Key facts
- New industrial facilities in Bangladesh are idle due to energy shortages, impacting $750 million in investments.
- The energy crisis is linked to Middle East conflict and Bangladesh's heavy reliance on imported natural gas.
- Bangladesh is paying double for spot market LNG and experiencing power rationing and blackouts.
- Companies like Meghna Group and PRAN-RFL Group are increasing investments in solar power.
- The government has raised power rates by 17% and implemented austerity measures, contributing to inflation.
- Limited domestic gas infrastructure hinders efforts to tap local resources.
New industrial facilities in Bangladesh, intended to symbolize the nation's economic growth and shift to heavy industry, are currently idle due to a severe energy shortage. Machinery sits unused at a glass factory and a steel mill in the Cumilla economic zone, representing nearly $750 million in stranded investments by Meghna Group of Industries. Chairman Mostafa Kamal stated that these plants could have begun production if energy supplies were available, highlighting the painful impact of Middle East conflict on Bangladesh's economy.
Bangladesh's heavy dependence on energy from the Persian Gulf, particularly liquefied natural gas from Qatar, has made it vulnerable. Natural gas accounts for about two-thirds of the country's electricity generation, and approximately three-quarters of its LNG imports come from Qatar, a route now potentially affected by conflict. To compensate for contracted supply shortfalls, Bangladesh has increased purchases from the spot market at roughly double the usual price.
Despite these efforts, the country has experienced power rationing and blackouts, particularly in rural areas, while major cities like Dhaka have seen fewer disruptions. Two gas-fired power plants are offline due to fuel shortages, according to Minister Iqbal Hassan Mahmood. Companies are actively seeking solutions; PRAN-RFL Group's Chairman Ahsan Khan Chowdhury is prioritizing energy efficiency and plans to expand solar capacity fivefold to 200 megawatts. Meghna Group is also installing rooftop solar panels.

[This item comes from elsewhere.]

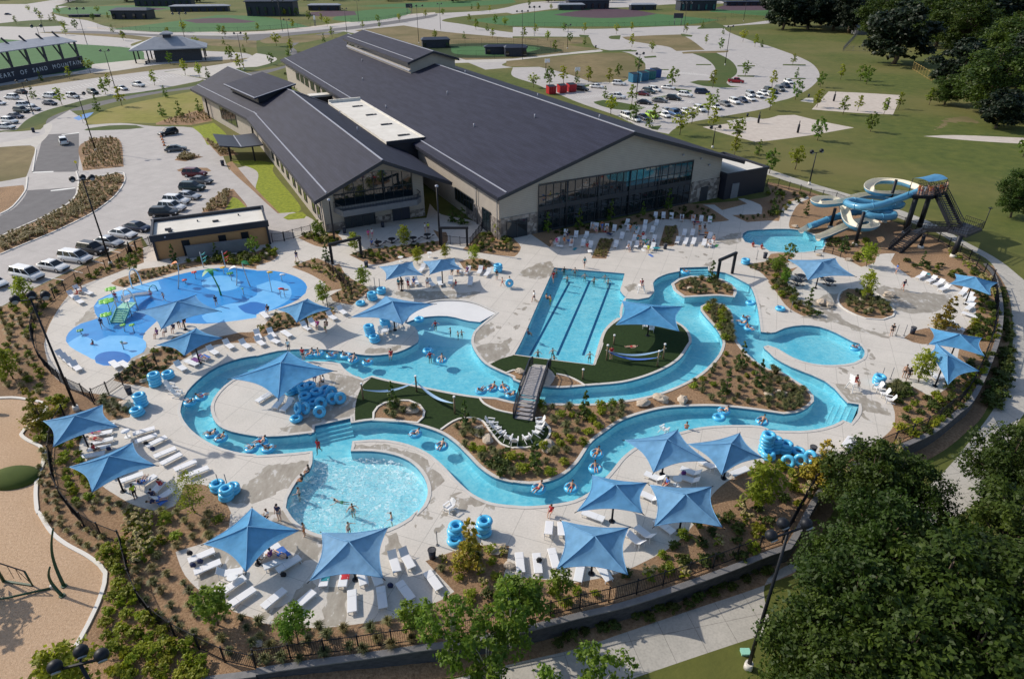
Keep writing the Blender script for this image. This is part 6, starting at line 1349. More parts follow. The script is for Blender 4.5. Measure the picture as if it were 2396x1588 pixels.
PPL=[ # place, pose, facing deg, bottom, top, skin, scale, label
('@11 1640,1400','wade',200,'navy','red',0,.9,'person in red top wading in the beach pool, leftmost'),('@11 1780,1460','wade',100,'black',None,0,.8,'child wading alone mid beach pool'),('@11 1850,1490','wade',100,'black',None,1,.75,'left child of the pair in the beach pool'),('@11 1882,1480','wade',190,'navy',None,0,.75,'right child of the pair in the beach pool'),
('@12 1235,125','sit',180,'red','red',0,1.,'lifeguard in red sitting on the river edge with a red rescue tube'),('@12 1590,118','wade',200,'red','red',1,.95,'person in red wading beside a tube in the beach pool'),('@12 435,165','stand',180,'black','red',0,1.,'woman in red swimsuit standing behind the circular deck umbrella'),('@12 570,965','walk',170,'red','red',2,1.,'lifeguard in red wading at the splash pool inlet'),('@12 300,90','stand',180,'navy','white',0,1.,'person standing behind the peak of the circular deck umbrella'),
('@12 480,1190','sit',120,'navy','black',1,.95,'person in black sitting on the splash pool ledge with a pink cap'),('@12 418,1275','sit',90,'orange','black',1,.95,'person in dark top on the splash pool ledge'),('@12 388,1370','wade',90,'black',None,0,.95,'bare backed man at the left splash pool edge'),('@12 735,1445','swim',90,'green',None,0,.9,'swimmer with a green float in the splash pool'),('@12 878,1515','wade',200,'navy',None,0,.9,'boy wading in the middle of the splash pool'),
('@13 885,10','wade',160,'teal',None,1,.8,'child crouching mid splash pool near the bottom'),('@13 1238,75','wade',100,'blue',None,0,.9,'boy in blue shorts at the right splash pool edge'),('@13 840,165','wade',240,'red',None,0,.9,'child in red by the splash pool spout'),('@13 215,110','stand',170,'grey','navy',0,1.05,'man in navy shirt standing beside the lower left umbrella'),('@13 447,255','stand',90,'orange',None,1,.85,'boy in orange shorts standing at the splash pool rim'),('@13 105,110','sit',150,'black','white',0,1.,'person seated behind the lower left umbrella'),
('@21 400,915','wade',180,'orange',None,0,.9,'swimmer at the lap pool ladder corner'),('@21 470,905','wade',200,'black','black',1,.9,'swimmer in black at the far lap pool wall'),('@21 570,910','wade',170,'red',None,0,.9,'swimmer in red at the far lap pool wall'),('@21 655,885','walk',190,'navy','teal',0,1.,'person in teal shirt walking behind the lap pool'),('@21 660,960','wade',180,'orange',None,0,.85,'swimmer below the teal shirted walker in the lap pool'),('@21 500,985','wade',160,'navy',None,0,.85,'swimmer at the top of the left lap lane'),('@21 745,998','wade',200,'black',None,1,.9,'swimmer at the top of the middle lap lane'),('@21 875,1012','wade',180,'navy',None,0,.9,'swimmer at the top of the right lap lane'),('@21 845,970','wade',180,'grey',None,0,.8,'swimmer near the far right of the lap pool'),('@21 370,1020','walk',200,'red','red',1,1.,'person in red walking along the left lap pool edge'),('@21 310,1175','sit',-60,'black',None,1,.95,'left one of two people sitting on the left lap pool edge'),('@21 345,1175','wade',120,'yellow',None,1,.95,'right one of two people at the left lap pool edge'),('@21 195,1200','walk',120,'navy','white',1,1.,'lifeguard in white shirt walking with a red tube left of the lap pool'),('@21 140,1500','sit',-60,'navy','navy',1,1.,'person in dark top sitting low on the left lap pool edge'),
('@22 230,100','wade',180,'navy',None,1,.9,'dark haired swimmer near the lap pool bottom wall, leftmost'),('@22 365,85','wade',190,'grey',None,0,.9,'swimmer near the lap pool bottom wall, middle'),('@22 705,120','wade',180,'navy',None,0,.95,'boy in navy shorts at the lower right lap pool corner'),('@22 380,145','wade',160,'black',None,1,.8,'swimmer at the lap pool bottom wall beside the bridge'),('@22 900,155','stand',180,'black','red',0,1.,'woman in red top standing on the turf by the hammocks'),('@22 1590,795','sit',-20,'red',None,1,1.,'lifeguard sitting on the river bank with a red tube behind the umbrella'),('@22 1090,80','lie',90,'red',None,0,.95,'person lying in the upper hammock on the turf'),
('@31 1175,940','stand',90,'blue','blue',0,.9,'child in blue on the path below the stair tower'),('@31 1235,1095','walk',200,'red','navy',1,1.,'woman in navy top walking across the right deck'),('@31 1130,1510','stand',150,'black','black',0,1.,'woman in black swimsuit standing near the round right pool'),('@32 1245,325','stand',150,'black',None,1,1.,'person standing by the green tree at the far right deck'),('@32 1280,350','walk',150,'black','black',2,1.,'person in black walking beside the green tree at far right'),
('@21 2200,690','sit',180,'red','red',1,.95,'left lifeguard sitting beside the slide pool'),('@21 2280,710','sit',180,'red','red',1,.95,'right lifeguard sitting beside the slide pool'),('@11 375,825','walk',180,'blue','navy',0,1.,'man in blue shorts walking to the bathhouse gate'),('@11 1030,620','walk',200,'red','pink',0,.95,'left person of two walking on the patio'),('@11 1065,610','walk',200,'pink','white',0,.95,'right person of two walking on the patio'),('@11 1060,690','sit',180,'navy','blue',0,1.,'man in blue shirt at the left patio table'),('@11 1110,690','sit',180,'black','black',2,1.,'person in black at the left patio table'),('@11 1550,565','stand',120,'grey','white',0,1.,'person in white beside the yellow vested figure'),('@11 1578,560','stand',200,'navy','yellow',0,1.,'worker in a bright yellow vest on the patio'),
('@11 1308,1085','stand',150,'black','teal',0,1.,'woman in teal standing at the left umbrella before the balcony'),('@11 1340,1085','stand',200,'black','black',0,1.,'person in black beside the woman in teal'),('@11 1395,1085','stand',160,'red','red',1,.9,'child in red under the left balcony umbrella'),('@11 1445,1045','sit',180,'blue','blue',0,1.,'person in blue sitting under the left balcony umbrella'),('@11 1570,1050','sit',180,'red','white',0,1.,'person in white sitting under the right balcony umbrella'),('@11 1830,1070','sit',120,'navy','red',0,1.,'person in red sitting right of the umbrella post'),('@11 1795,950','sit',180,'teal','black',0,1.,'person in black on a lounger right of the balcony umbrellas'),('@11 1850,945','sit',180,'orange',None,1,1.,'sunbather in orange right of the balcony umbrellas'),('@11 1935,940','sit',160,'purple','purple',0,1.,'person in purple right of the balcony umbrellas'),('@11 2205,995','stand',180,'teal','black',1,.9,'child in dark top standing below the deck tube stack'),('@11 2258,1055','walk',120,'red',None,0,.8,'small child in red shorts beside the carried tube'),('@11 2325,1060','walk',120,'blue',None,0,.95,'person carrying a blue tube across the deck'),
('@11 565,1440','sit',180,'purple','pink',0,1.,'person with a pink hat beside the bed umbrella'),('@11 650,1440','sit',160,'navy',None,1,1.,'bare chested person beside the bed umbrella'),('@11 640,1480','stand',140,'green',None,0,.9,'child in green shorts beside the bed umbrella'),('@11 1015,1200','walk',120,'navy',None,0,.9,'child walking past the fence corner tube stack'),
('@01 1075,1200','stand',200,'navy','red',0,.9,'child in red climbing beside the splash play frame'),('@01 1392,1165','stand',200,'pink',None,0,.8,'small child behind the white splash slide'),('@01 1990,1235','walk',200,'navy','navy',1,.9,'child in navy running on the splash pad'),('@01 945,1440','walk',200,'navy','navy',1,.9,'child in navy on the left splash pad lobe'),('@02 855,20','sit',90,'red','black',0,.7,'toddler sitting on the lower splash pad lobe'),('@01 1650,1440','stand',200,'black','black',1,1.,'adult in black under the splash pad umbrella'),('@01 1600,1470','sit',180,'navy','navy',0,1.,'person in navy sitting under the splash pad umbrella'),('@01 1700,1410','sit',180,'red','black',0,1.,'person in red shorts under the splash pad umbrella'),('@01 1530,1500','sit',160,'navy','white',0,1.,'person in white at the left of the splash umbrella shade'),('@01 1450,1520','sit',160,'purple','purple',0,1.,'person in purple at the splash umbrella edge'),('@01 1510,1190','walk',90,'red',None,0,.75,'toddler behind the splash pad umbrella'),('@11 110,1300','sit',180,'black','black',0,1.,'person in black seated by the planted splash bed'),
('@01 720,1150','sit',120,'red','red',0,1.,'person in red at the left end of the splash pad, front'),('@01 760,1120','sit',140,'orange',None,1,1.,'sunbather at the left end of the splash pad, rear'),
('@32 790,430','sit',200,'red','red',1,1.,'lifeguard in red on the white chair by the right river'),('@21 1175,1100','sit',180,'white','red',0,1.05,'lifeguard in red on the white chair by the lap pool'),
('@02 860,860','lie',-100,'pink',None,0,1.,'sunbather on a pink towel under the lamp pole umbrella'),('@02 880,920','lie',-100,'red',None,0,1.,'sunbather in red under the lamp pole umbrella'),('@02 880,1020','sit',-80,'black','red',1,1.,'person in red top at the near edge of the lamp pole umbrella'),('@02 1250,1440','stand',60,'black','yellow',2,1.,'person in yellow and black standing by the feathery tree loungers'),('@02 1320,1320','recline',0,'blue','blue',0,1.,'person in blue reclining by the feathery tree'),('@02 1410,1440','sit',20,'navy','navy',0,1.,'person in navy sitting by the feathery tree'),('@02 1480,1340','sit',0,'red','red',0,.9,'child in red sitting by the feathery tree'),('@02 1450,1490','lie',-70,'blue','navy',0,1.,'person lying on blue towels by the feathery tree'),
('@13 60,500','sit',60,'black','white',0,1.,'person in white sitting under the lower left umbrella'),('@13 140,470','sit',60,'purple','purple',1,1.,'person in purple under the lower left umbrella'),('@13 230,470','lie',60,'blue',None,0,1.,'person lying on a blue towel under the lower left umbrella'),
('@12 590,340','stand',120,'navy','black',1,1.,'tube attendant in black behind the tube heap'),('@12 620,390','sit',120,'black','white',0,1.,'person in white sitting behind the tube heap'),('@12 545,350','sit',180,'blue','blue',0,1.,'person in blue sitting behind the tube heap'),('@02 1860,165','lie',-120,'blue','purple',0,1.,'sunbather in purple above the upper left river'),
('@22 1410,1330','sit',120,'red','blue',0,.95,'child in blue with a bright cap under the river bank umbrella'),('@23 350,60','sit',150,'red','red',0,.9,'person in red half hidden between the lower right umbrellas')]
for s,po,f,bt,tp,sk,sc,lb in PPL:
 g=G(P(s)[0]); z=0.
 if po=='sit': z=.36
 if po in('lie','recline'): z=.36
 if po in('swim','wade'): z=-.14
 if 'wading at the splash pool inlet' in lb: z=-.7
 if 'sitting on the river' in lb or 'ledge' in lb or 'lap pool edge' in lb or 'slide pool' in lb or 'toddler sitting' in lb: z=.02
 if 'hammock on' in lb: z=.45
 if 'white chair' in lb: z=.95
 person((g.x,g.y,z),R(f),po,bt,tp,sk,lb,sc,hair=1 if rnd()<.3 else 0)
g=G(P('@11 2325,1060')[0]); TB.put((g.x-.1,g.y-.35,.75),0,'blue ring tube carried by a walking person on the deck','blue ring tubes waiting on the deck',.9,rot=(R(80),0,.2),cat='ring tube')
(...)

These moves reflect a broader push towards renewables driven by high fossil fuel costs. However, renewables alone cannot meet demand. Bangladesh is also looking to tap domestic gas resources from the Bhola field, but a lack of pipeline infrastructure poses a significant challenge. Meanwhile, the government has raised average retail power rates by 17% and implemented austerity measures, contributing to a 16-month high in inflation in May. Small business owners, like ice cream seller Habibur Rahman, are struggling with increased electricity costs that cannot be passed on to consumers.